- Goal
Each line from the start of the data below through the one containing "COL = SC.collection" must be reproduced exactly.

- Provided data
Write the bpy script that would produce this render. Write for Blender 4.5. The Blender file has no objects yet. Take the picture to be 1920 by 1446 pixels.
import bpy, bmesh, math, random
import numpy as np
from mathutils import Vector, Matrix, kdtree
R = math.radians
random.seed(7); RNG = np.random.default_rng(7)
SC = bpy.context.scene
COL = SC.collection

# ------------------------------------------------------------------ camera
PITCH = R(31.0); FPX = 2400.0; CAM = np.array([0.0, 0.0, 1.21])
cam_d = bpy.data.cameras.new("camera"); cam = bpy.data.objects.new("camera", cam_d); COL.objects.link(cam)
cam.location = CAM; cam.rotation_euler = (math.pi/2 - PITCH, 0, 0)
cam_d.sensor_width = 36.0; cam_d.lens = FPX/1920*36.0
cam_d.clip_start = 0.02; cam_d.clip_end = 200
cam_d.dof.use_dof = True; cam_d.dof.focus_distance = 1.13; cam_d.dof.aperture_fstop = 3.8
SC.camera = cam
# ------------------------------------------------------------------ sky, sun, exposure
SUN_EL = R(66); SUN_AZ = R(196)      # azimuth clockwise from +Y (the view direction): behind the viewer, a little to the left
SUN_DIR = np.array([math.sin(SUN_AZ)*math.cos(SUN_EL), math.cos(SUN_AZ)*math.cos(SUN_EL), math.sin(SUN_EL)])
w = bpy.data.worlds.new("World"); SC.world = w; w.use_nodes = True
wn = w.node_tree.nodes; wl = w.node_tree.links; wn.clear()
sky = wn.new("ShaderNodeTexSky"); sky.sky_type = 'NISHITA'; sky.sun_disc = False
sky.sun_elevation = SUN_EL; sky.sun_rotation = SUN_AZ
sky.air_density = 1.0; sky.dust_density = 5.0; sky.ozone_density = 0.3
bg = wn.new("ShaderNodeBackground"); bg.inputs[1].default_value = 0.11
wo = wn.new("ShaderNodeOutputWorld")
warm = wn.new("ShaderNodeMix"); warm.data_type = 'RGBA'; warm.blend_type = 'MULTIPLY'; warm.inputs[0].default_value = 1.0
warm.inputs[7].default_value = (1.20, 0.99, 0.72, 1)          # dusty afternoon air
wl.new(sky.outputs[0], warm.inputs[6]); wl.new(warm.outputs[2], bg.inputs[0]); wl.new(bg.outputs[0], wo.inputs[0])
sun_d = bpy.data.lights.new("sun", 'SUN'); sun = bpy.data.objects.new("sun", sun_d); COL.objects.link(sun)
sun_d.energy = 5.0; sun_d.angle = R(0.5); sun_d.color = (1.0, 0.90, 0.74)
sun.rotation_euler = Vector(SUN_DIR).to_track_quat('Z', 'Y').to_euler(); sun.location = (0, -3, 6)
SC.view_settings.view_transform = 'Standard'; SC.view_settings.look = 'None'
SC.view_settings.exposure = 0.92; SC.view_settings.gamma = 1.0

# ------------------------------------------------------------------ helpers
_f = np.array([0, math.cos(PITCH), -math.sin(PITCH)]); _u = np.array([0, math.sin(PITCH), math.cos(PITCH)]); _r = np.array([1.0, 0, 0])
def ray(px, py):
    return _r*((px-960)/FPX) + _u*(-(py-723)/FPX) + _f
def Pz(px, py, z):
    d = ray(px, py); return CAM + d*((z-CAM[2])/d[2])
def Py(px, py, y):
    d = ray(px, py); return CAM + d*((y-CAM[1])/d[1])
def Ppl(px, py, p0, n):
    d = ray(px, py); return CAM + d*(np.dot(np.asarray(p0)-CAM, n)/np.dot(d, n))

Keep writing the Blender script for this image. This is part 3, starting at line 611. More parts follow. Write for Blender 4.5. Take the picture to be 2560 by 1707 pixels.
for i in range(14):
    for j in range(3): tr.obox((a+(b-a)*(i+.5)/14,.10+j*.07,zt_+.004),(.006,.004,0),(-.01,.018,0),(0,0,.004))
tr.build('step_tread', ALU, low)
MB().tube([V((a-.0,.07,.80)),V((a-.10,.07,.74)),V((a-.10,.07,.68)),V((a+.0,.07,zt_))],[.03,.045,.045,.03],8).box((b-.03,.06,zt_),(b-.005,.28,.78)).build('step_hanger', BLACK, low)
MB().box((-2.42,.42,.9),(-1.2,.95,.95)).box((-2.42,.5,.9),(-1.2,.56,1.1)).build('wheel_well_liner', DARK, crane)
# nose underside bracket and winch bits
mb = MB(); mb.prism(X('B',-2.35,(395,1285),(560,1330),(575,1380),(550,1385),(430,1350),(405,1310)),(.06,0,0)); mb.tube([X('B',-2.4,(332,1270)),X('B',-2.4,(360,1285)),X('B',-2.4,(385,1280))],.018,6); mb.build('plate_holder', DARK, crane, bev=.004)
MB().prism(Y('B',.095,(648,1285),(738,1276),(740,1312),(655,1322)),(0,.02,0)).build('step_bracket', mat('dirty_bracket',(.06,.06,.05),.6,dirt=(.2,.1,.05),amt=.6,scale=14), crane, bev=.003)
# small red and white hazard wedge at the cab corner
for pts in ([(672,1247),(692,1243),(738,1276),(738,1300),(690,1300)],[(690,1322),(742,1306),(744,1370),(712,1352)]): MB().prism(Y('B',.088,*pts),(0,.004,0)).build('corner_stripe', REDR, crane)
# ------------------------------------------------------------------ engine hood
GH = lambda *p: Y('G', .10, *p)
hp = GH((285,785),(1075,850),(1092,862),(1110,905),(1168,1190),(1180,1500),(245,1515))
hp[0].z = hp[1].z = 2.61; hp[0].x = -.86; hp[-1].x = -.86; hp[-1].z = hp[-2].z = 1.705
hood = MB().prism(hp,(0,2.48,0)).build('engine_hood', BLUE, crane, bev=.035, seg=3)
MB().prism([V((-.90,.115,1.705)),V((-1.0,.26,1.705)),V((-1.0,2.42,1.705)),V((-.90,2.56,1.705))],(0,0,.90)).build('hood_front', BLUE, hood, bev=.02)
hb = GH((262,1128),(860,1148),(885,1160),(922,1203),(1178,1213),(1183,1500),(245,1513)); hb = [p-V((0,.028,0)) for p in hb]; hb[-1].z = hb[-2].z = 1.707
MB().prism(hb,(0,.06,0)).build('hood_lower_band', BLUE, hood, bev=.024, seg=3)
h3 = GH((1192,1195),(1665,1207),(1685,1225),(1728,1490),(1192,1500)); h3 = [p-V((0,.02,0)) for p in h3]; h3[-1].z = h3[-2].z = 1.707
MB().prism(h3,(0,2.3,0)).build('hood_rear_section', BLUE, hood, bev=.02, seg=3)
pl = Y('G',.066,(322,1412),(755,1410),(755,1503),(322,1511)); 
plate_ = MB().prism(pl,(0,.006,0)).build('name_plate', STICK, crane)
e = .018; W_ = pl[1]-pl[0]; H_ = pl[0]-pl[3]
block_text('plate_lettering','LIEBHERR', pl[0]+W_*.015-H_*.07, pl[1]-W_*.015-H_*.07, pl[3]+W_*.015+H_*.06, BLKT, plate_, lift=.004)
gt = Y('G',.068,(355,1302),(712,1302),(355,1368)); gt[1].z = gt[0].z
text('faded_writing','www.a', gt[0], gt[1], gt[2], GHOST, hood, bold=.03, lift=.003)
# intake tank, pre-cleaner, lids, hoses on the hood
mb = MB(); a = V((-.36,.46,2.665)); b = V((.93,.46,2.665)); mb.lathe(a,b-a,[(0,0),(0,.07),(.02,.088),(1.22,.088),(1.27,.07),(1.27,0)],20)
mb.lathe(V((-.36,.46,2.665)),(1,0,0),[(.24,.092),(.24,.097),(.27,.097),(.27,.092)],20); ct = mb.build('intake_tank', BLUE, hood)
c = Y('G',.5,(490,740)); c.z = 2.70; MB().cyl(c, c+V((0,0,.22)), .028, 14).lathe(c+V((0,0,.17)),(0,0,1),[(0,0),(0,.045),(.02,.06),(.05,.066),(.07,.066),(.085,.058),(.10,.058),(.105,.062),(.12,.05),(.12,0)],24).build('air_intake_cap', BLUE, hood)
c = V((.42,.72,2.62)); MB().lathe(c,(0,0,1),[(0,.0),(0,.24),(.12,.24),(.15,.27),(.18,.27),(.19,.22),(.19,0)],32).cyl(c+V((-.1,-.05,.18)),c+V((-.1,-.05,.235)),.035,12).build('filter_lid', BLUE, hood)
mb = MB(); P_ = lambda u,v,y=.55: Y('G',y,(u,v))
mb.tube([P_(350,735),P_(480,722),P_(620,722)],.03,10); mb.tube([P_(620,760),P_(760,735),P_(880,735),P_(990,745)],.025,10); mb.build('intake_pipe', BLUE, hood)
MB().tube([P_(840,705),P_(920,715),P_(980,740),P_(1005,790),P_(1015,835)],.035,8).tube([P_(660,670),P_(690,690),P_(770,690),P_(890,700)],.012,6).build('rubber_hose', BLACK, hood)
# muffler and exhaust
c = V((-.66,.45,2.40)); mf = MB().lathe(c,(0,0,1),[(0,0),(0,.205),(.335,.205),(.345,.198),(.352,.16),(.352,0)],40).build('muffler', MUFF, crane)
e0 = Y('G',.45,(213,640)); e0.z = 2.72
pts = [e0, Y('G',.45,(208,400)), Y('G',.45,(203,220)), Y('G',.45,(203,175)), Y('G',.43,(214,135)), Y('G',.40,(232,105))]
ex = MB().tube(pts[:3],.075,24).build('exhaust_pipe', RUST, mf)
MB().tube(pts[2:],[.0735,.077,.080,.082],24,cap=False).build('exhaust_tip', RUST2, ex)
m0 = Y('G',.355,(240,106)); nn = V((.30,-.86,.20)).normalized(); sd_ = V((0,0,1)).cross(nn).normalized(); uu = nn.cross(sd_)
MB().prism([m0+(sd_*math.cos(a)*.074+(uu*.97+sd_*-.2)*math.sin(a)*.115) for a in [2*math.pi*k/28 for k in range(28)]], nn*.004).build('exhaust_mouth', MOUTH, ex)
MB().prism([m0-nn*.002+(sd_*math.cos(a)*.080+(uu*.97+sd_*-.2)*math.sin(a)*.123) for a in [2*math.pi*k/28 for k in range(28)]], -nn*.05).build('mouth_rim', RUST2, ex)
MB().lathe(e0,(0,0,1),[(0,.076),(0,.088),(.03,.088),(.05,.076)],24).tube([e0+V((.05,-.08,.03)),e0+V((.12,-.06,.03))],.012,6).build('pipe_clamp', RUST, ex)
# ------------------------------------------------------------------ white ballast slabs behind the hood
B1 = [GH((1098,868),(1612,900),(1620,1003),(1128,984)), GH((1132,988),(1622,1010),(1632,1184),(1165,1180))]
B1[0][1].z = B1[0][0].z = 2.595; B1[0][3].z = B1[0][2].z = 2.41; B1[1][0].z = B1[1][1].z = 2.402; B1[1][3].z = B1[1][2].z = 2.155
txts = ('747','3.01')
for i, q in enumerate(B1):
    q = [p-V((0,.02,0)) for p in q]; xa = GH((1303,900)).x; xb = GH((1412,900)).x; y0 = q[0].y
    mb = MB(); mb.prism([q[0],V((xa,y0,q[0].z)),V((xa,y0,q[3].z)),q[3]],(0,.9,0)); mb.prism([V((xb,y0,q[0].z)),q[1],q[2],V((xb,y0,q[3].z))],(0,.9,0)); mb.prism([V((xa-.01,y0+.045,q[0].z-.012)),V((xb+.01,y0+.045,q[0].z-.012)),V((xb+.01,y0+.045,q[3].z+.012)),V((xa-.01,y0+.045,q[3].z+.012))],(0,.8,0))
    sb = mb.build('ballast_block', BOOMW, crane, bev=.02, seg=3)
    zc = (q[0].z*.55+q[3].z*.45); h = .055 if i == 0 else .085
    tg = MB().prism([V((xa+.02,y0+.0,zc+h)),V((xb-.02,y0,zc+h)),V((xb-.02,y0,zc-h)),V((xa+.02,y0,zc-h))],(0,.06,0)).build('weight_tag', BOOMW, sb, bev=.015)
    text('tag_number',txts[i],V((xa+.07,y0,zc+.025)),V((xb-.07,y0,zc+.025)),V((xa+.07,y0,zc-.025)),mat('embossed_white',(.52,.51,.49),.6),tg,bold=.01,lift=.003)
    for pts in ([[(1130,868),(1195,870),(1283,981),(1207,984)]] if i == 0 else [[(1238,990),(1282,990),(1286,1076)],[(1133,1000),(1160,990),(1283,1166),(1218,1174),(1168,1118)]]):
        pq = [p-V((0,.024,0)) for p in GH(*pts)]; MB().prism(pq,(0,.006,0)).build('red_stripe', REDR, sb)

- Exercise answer
Write the bpy script that would produce this render. Write for Blender 4.5. The Blender file has no objects yet. Take the picture to be 1920 by 1446 pixels.
import bpy, bmesh, math, random
import numpy as np
from mathutils import Vector, Matrix, kdtree
R = math.radians
random.seed(7); RNG = np.random.default_rng(7)
SC = bpy.context.scene
COL = SC.collection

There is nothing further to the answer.